Claro que, tal como le sucedió a Arquímedes
antes de gritar Eureka, necesitamos entender cuáles fueron los pasos que nos
llevaron a descubrir la necesidad y entender cómo solucionarla. Poner atención
requiere de un método. Cuando tenemos claros los pasos, podemos traducirlos en
información que se puede sistematizar. Esto sirve en dos vías: si tenemos
éxito, lo podemos replicar tantas veces como sea necesario. Si fracasamos,
conocemos los pasos para detectar dónde estuvo el error y arreglarlo.
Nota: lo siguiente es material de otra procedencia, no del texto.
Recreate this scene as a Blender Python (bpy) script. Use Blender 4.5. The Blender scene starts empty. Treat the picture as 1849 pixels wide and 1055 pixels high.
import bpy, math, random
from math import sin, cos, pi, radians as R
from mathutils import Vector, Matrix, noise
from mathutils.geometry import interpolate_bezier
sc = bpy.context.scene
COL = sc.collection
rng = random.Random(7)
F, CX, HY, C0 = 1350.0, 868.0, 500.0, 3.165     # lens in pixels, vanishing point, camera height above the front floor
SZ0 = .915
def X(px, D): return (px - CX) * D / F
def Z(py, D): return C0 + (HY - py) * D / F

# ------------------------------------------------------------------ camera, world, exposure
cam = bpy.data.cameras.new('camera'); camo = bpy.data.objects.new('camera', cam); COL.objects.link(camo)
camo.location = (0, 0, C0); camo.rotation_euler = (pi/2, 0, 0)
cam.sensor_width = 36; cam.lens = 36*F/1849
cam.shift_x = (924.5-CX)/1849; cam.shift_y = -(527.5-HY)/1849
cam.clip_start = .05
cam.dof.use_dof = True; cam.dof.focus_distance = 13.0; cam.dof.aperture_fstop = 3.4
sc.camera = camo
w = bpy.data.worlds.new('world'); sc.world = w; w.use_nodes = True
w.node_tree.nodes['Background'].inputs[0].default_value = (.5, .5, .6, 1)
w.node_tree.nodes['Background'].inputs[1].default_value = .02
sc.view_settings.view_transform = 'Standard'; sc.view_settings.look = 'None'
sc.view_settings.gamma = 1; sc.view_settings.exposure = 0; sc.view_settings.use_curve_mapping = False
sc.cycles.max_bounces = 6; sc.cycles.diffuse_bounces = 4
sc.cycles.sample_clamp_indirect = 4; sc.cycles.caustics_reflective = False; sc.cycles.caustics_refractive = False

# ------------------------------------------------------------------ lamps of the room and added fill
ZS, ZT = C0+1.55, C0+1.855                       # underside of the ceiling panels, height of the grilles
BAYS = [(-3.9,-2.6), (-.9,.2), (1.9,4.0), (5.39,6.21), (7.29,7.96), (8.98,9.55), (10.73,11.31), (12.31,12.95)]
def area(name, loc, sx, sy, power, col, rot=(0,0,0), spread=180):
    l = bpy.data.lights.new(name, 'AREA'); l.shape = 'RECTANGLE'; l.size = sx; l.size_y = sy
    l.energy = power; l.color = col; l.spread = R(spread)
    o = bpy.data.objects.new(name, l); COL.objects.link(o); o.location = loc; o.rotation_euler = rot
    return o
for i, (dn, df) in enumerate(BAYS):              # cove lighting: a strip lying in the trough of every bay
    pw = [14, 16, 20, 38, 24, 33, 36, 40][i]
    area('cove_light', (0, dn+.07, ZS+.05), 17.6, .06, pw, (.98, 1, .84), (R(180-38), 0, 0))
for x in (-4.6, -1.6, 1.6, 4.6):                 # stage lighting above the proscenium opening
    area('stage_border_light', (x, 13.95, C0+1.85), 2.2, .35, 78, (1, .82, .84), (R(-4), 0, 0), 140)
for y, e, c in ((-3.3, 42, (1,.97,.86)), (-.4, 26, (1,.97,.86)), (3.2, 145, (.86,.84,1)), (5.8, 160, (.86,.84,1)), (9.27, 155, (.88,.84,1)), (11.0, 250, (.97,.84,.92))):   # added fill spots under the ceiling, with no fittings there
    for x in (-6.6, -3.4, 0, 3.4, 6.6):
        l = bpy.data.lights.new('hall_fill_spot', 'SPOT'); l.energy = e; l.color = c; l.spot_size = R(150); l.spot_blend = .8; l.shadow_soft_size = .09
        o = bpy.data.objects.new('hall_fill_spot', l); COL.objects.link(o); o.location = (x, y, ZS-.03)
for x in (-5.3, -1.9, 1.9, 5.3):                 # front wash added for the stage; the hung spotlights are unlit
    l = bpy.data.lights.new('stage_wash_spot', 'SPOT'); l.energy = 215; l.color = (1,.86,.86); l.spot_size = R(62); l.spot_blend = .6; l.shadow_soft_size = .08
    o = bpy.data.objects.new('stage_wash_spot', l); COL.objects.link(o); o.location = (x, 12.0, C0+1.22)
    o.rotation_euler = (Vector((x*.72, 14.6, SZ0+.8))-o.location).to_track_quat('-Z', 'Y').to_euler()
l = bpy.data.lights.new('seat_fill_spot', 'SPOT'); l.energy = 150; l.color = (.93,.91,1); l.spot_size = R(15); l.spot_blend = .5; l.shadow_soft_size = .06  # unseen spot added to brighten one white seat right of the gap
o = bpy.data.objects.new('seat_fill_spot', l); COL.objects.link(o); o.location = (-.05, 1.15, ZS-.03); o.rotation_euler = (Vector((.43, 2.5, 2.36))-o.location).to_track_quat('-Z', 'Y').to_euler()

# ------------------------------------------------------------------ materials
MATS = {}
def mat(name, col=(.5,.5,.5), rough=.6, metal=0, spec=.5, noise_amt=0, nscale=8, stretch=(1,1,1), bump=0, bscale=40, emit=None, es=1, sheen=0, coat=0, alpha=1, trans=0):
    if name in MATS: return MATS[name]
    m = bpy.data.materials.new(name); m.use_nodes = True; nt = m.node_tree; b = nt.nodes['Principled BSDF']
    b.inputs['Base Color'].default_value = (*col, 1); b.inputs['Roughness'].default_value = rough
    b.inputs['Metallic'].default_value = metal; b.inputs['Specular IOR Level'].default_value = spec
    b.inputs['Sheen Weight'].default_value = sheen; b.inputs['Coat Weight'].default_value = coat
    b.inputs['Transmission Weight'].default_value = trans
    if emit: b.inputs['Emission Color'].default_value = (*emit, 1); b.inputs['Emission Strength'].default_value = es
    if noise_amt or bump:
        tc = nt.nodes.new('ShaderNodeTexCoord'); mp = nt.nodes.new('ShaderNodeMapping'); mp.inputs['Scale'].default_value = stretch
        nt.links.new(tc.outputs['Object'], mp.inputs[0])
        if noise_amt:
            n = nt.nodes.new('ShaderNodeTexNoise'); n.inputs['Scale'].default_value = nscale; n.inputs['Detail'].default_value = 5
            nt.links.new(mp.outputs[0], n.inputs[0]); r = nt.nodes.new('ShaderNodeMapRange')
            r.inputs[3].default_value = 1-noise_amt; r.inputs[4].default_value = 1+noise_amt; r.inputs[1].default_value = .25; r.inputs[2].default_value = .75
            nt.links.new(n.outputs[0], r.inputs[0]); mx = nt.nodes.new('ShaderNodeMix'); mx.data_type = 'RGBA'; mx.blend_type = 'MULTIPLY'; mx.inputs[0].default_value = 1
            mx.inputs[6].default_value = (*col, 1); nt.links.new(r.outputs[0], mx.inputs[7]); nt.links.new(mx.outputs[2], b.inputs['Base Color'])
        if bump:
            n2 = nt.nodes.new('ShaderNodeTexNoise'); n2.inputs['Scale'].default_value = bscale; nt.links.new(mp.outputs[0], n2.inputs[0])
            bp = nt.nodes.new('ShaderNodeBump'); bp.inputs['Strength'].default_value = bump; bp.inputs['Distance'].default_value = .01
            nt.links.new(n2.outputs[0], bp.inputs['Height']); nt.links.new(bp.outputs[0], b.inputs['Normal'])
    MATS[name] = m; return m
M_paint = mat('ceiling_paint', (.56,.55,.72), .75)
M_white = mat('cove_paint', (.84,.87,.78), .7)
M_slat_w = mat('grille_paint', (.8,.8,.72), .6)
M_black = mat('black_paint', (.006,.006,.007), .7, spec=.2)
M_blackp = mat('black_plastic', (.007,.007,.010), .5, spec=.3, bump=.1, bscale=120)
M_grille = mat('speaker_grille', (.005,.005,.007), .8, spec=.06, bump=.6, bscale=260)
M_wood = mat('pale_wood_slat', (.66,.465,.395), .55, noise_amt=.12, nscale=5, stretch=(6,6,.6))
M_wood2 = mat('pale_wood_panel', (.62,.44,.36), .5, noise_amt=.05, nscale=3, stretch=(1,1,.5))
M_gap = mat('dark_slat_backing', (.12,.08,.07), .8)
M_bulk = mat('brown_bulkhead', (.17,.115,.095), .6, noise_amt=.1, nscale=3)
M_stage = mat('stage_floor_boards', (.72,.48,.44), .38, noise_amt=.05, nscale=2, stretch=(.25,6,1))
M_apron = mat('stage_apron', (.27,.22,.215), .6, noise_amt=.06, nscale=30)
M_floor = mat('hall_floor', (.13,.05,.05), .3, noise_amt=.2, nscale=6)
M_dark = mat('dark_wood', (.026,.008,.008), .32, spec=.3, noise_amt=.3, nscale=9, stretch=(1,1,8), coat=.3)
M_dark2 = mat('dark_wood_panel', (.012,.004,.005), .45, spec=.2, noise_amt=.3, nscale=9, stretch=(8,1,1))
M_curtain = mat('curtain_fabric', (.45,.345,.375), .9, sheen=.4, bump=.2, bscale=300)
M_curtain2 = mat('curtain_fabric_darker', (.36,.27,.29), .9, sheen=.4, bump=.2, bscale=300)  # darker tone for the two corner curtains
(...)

Un traspié común al tratar de innovar es creer
que, si fracasamos, todo lo que se hizo tiene como destino el bote de basura.
No es así. Los errores en el método científico representan caminos que no nos
llevaron al resultado deseado, por lo que podemos tomar otros. Verificar dónde
nos desviamos y evitar ese rumbo. Un fracaso no es el final del camino. Por
eso, aquellos que tienen ideas rutilantes que cambian el mundo, entienden que
los problemas que se quieren resolver son oportunidades. Los errores se pueden
transformar en fortalezas que se pueden aprovechar si sabemos cómo abordarlas.
En fin, las ideas que detonan la innovación
están en la forma en que ponemos atención, la voluntad que hay para
encontrarlas, la visión para aceptarlas, el método para ponerlas a prueba y las
ganas que tengamos de pelear contra el miedo al fracaso y a la comodidad del
status quo. Salir de la zona de confort.